Qu'est-ce que le malheur? Une manière de voir. Qu'est-ce que les révoltes,
les désaccords, les reproches, les récriminations, les blasphèmes, les
paroles inutiles? Il n'y a dans tout cela que des manières de voir, et
rien autre : des façons de juger les choses qui ne relèvent pas de notre
libre arbitre, en les tenant pour bonnes ou pour mauvaises. Que quelqu'un
ne tienne pour telles que les choses qui relèvent de son libre arbitre, et
je lui garantis un bonheur constant, quoiqu'il se passe autour de lui.

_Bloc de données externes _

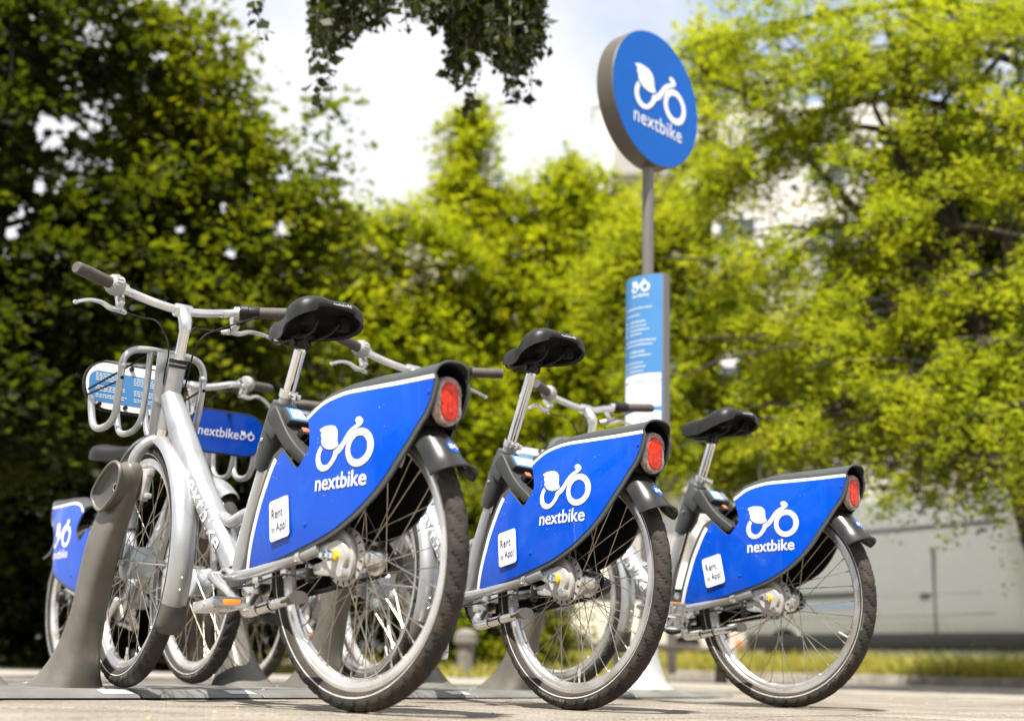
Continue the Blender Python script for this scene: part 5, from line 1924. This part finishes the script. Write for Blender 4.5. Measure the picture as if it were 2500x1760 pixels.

L'âme est comme un bassin plein d'eau, et les idées sont comme les rayons
qui tombent sur cette eau. Lorsque l'eau est en mouvement, il semble que
les rayons aussi soient en mouvement, quoiqu'ils n'y soient réellement
pas. De même, quand une âme est prise de vertige, ce n'est ni dans ses
connaissances ni dans ses talents qu'est le trouble, mais dans l'esprit
même qui les a en lui. Qu'il reprenne son assiette, ils reprendront la leur.